In the case of the two 1968 Joseph Losey films, "Secret Ceremony" and "Boom," which are screening Jan. 18, Casper believes the films were given the cold shoulder by critics and audiences because "very few people were into Losey at the time. There were so many other directors [then] that were so chichi. . . . "

Also the subject matter of the films wasn't exactly palatable. "Secret Ceremony" is a truly bizarre psychological suspense thriller with Mia Farrow as an ethereal young orphan, Elizabeth Taylor as a prostitute who becomes her "mother" and Robert Mitchum as her mysterious stepfather.

"Losey never picked very mainstream or bourgeoise subject matter," says Casper. "In 'Secret Ceremony,' there is a prostitute mothering this very strange girl, and you don't know the background of the girl and the whole setup is strange."

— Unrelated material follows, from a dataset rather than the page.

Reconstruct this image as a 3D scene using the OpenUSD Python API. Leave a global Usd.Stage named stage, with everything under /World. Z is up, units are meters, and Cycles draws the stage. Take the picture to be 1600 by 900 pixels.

Even stranger is "Boom," based on a Tennessee Williams flop, "The Milk Train Doesn't Stop Here Anymore," with Taylor emoting enough for 10 actresses as Sissy Goforth, a rich recluse living in a village in the Mediterranean, and Richard Burton as a wandering poet who is actually the angel of death. "That is Tennessee Williams at his most exotic," says Casper.

"Overlooked and Underrated" also features two films from auteur Samuel Fuller on Sunday: 1957's "Run of the Arrow," starring Rod Steiger as an angry Confederate soldier who joins an Indian tribe rather than acknowledging that the Union won the war; and the 1962 World War II epic, "Merrill's Marauders," starring Jeff Chandler in his last -- and best -- film.

"The problem with Fuller in the postwar period was he was such a maverick," offers Casper. "No one had done [movies] quite like this. Everything was in your face. It was fierce filmmaking. He brought jump cutting to films before the French did. The films looked slapdash and crude. Aesthetically, they were shocking. That's why he never got an audience."